As a scholar, Cingranelli admits that he has no special insights into the reasons behind the increase in atrocities.
"I do think that something bad is happening in the world," he conceded. "People are willing to have a government that's more violent. It's not just the United States; it's also happening in Western Europe, in a lot of countries that we formerly thought of as being very respectful of human rights."
A fear of immigrants is likely part of the equation; European countries, for example, are militarizing their borders in a way similar to that of the United States. Increased political polarization and the willingness to use violence in pursuit of majority-approved goals are also factors.
Individual freedom and social order exist in tension, but a necessary tension; individual freedoms require a certain amount of social order to exist. The system falls out of balance when the majority exhibits an increased willingness to trample the rights of minorities to achieve their goals, preferring to maintain the social order rather than maximize individual freedom.
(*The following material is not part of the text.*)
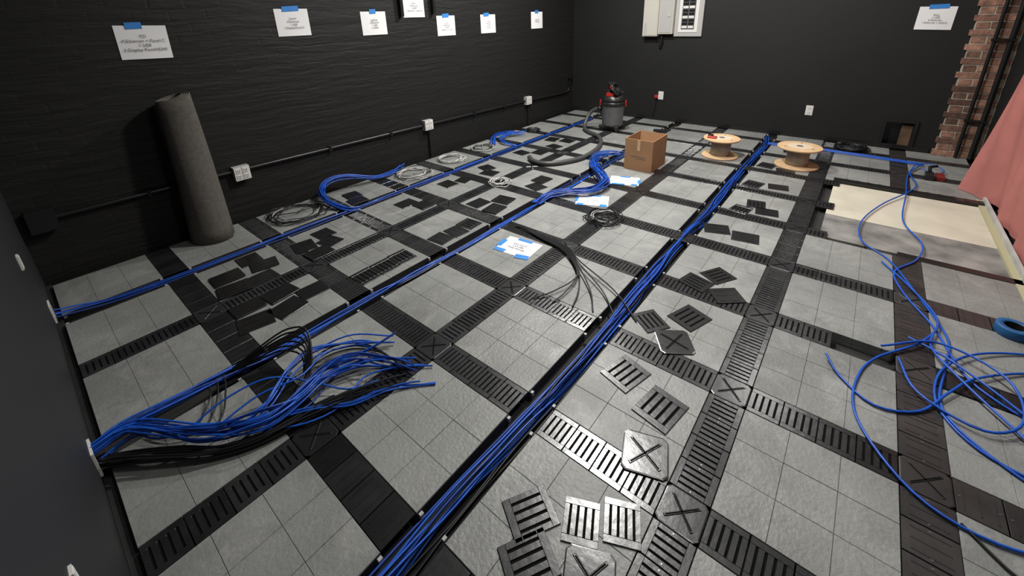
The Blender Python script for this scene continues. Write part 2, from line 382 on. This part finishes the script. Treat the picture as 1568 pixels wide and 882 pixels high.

"When people believe that the level of social order in their society has exceeded a certain threshold, they are willing to authorize the government to do all kinds of horrible things," Cingranelli observed.
Mark and Cingranelli will be working on a book about the project, along with Cornell University postdoctoral fellow Deanne Roark.
"We're going to put all of this together in a way that's useful for people who are trying to stop atrocities," Cingranelli said. "If you're an activist in a country and you see human rights violations of particular kinds occurring, that alerts you to the fact that the next step could very well be large-scale killing."